High Shipley is a Grade II listed building in the County Durham local planning authority area, England. House. 1 related planning application.
High Shipley
- WRENN ID
- forgotten-span-bistre
- Grade
- II
- Local Planning Authority
- County Durham
- Country
- England
- Type
- House
- Source
- Historic England listing
Description
High Shipley is a house, dated 1670, with significant alterations from the late 18th and early 19th centuries. The house is constructed of rubble with a boulder plinth and ashlar dressings, with the upper two floors of the bay window built of coursed squared sandstone. It has a stone-flagged roof with stone gable copings. The building follows a T-shaped plan, comprising a main block and a left cross wing.
The main block is three storeys high with three bays. The wing is two storeys high with one bay, and a further six bays to its left return. A 6-panel door has been inserted into the second bay of the main block, beneath a tooled flat stone lintel. A 12-pane sash window has been inserted into the first bay, featuring a projecting stone sill. The first bay also has altered window surrounds, including a horizontal sliding sash window on the first floor and a two-light stone-mullioned window on the second floor. There are moulded horizontal elliptical lights above the door on each floor. The right end bay features a deep, square, full-height projecting bay window with three front panels and one side panel, framed by panelled flat-fronted mullions and surrounds, with half-diamond detailing on the inner faces. Ogee-section cornices are present above the ground and first-floor windows of the bay window; the former is truncated by the door alteration, while the latter continues as a string across the left bays. First-floor windows are placed high, and the second floor of the bay window has small square windows set into the eaves beneath a low-pitched roof. The left gabled projection is blank, except for a large square window on the ground floor within a 20th-century stone surround. All gables have cyma-moulded kneelers, plain copings, and banded end stone chimneys, the right being significantly smaller than the large external stack. A moulded panel on the second floor of the projecting bay displays a low-relief date and initials “16 GES 70," attributed to the Simpson family, along with a rudimentary depiction of deer and hounds.

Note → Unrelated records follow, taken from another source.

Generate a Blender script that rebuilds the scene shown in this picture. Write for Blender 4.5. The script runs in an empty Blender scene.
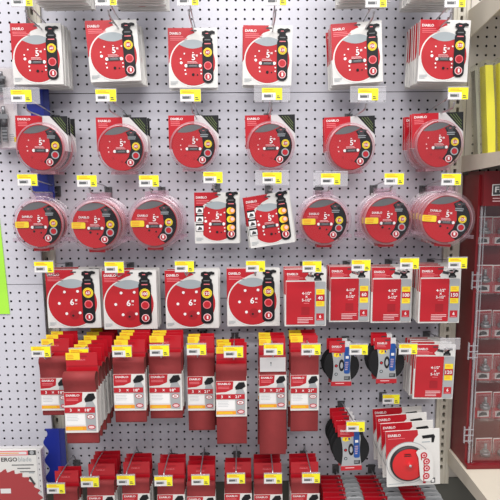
import bpy, math, random
from math import sin, cos, pi, radians as R
from mathutils import Matrix, Vector
random.seed(7)
S = 0.0254                      # everything below is in inches
COL = bpy.context.scene.collection

# ------------------------------------------------------------------ camera
F, PIT, YAW, ROL = 500.0, 0.132, 0.014, -0.008
CX, CD, CZ = 23.18, 59.09, 52.0
_f = Vector((sin(YAW)*cos(PIT), cos(YAW)*cos(PIT), -sin(PIT)))
_r = Vector((cos(YAW), -sin(YAW), 0))
_u = Vector((sin(YAW)*sin(PIT), cos(YAW)*sin(PIT), cos(PIT)))
RT = cos(ROL)*_r + sin(ROL)*_u
UP = -sin(ROL)*_r + cos(ROL)*_u
def at(px, py, Y):
    d = RT*((px-250)/F) - UP*((py-250)/F) + _f
    t = (Y+CD)/d.y
    return Vector((CX+d.x*t, Y, CZ+d.z*t))
cam = bpy.data.cameras.new('camera'); cam.sensor_width = 36; cam.lens = 36*F/500
cam.clip_start = 0.02; cam.clip_end = 100
co = bpy.data.objects.new('camera', cam); COL.objects.link(co)
m = Matrix((( RT.x, UP.x, -_f.x), (RT.y, UP.y, -_f.y), (RT.z, UP.z, -_f.z))).to_4x4()
m.translation = Vector((CX, -CD, CZ))*S
co.matrix_world = m
bpy.context.scene.camera = co

# --------------------------------------------------------------- materials
MATS = {}
def mat(name, col, rough=0.5, metal=0.0, spec=0.5, coat=0.0, bump=0.0, bscale=300, vary=0.0, vscale=60):
    m = bpy.data.materials.new(name); m.use_nodes = True
    nt = m.node_tree; b = nt.nodes['Principled BSDF']
    b.inputs['Base Color'].default_value = (*col, 1); b.inputs['Roughness'].default_value = rough
    b.inputs['Metallic'].default_value = metal; b.inputs['Specular IOR Level'].default_value = spec
    b.inputs['Coat Weight'].default_value = coat; b.inputs['Coat Roughness'].default_value = 0.12
    if bump or vary:
        tc = nt.nodes.new('ShaderNodeTexCoord')
        n = nt.nodes.new('ShaderNodeTexNoise'); n.inputs['Scale'].default_value = bscale if bump else vscale
        n.inputs['Detail'].default_value = 3
        nt.links.new(tc.outputs['Object'], n.inputs['Vector'])
    if bump:
        bp = nt.nodes.new('ShaderNodeBump'); bp.inputs['Strength'].default_value = bump; bp.inputs['Distance'].default_value = 0.001
        nt.links.new(n.outputs['Fac'], bp.inputs['Height']); nt.links.new(bp.outputs['Normal'], b.inputs['Normal'])
    if vary:
        if bump:
            n = nt.nodes.new('ShaderNodeTexNoise'); n.inputs['Scale'].default_value = vscale
            nt.links.new(tc.outputs['Object'], n.inputs['Vector'])
        mx = nt.nodes.new('ShaderNodeMix'); mx.data_type = 'RGBA'
        mx.inputs[6].default_value = (*[max(0, c*(1-vary)) for c in col], 1)
        mx.inputs[7].default_value = (*[min(1, c*(1+vary)) for c in col], 1)
        nt.links.new(n.outputs['Fac'], mx.inputs[0]); nt.links.new(mx.outputs[2], b.inputs['Base Color'])
    MATS[name] = m
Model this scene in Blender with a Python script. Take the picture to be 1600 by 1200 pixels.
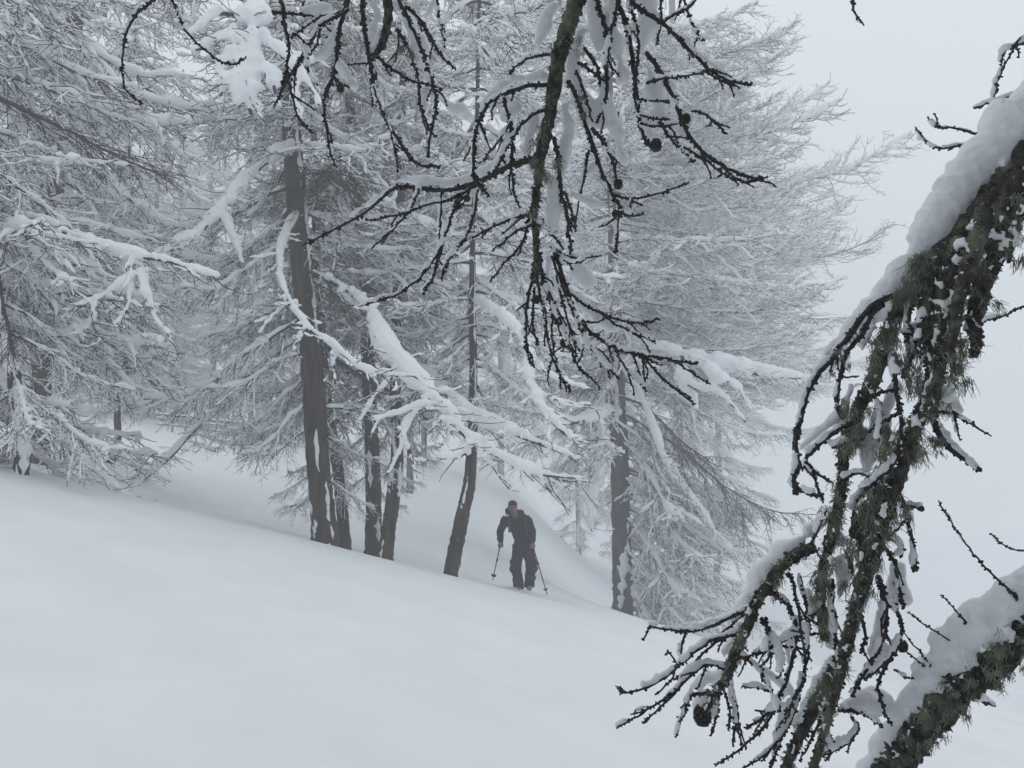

A rear stair wing is located under a continuous roof of a different pitch. A two-storey rear outshut extends under a catslide roof. The cross wing features 20th-century glazing in a square ground-floor window, a 20th-century porch on its left return, and similar glazing with an inserted garage door at the rear on the inner return from the main block.
The interior of the ground floor includes a stop-chamfered stone fire with a straight lintel, and a moulded wood door surround (the door is missing) leading to a salt cupboard. There is a closed-well stone stair and stop-chamfered beams, featuring many original doors. The cross wing has a flat, Tudor-arched, chamfered stone fire in the rear gable, with a square salt cupboard recess to the right. A pair of crucks have been resited against the rear gable, although their original position in the wall is unknown.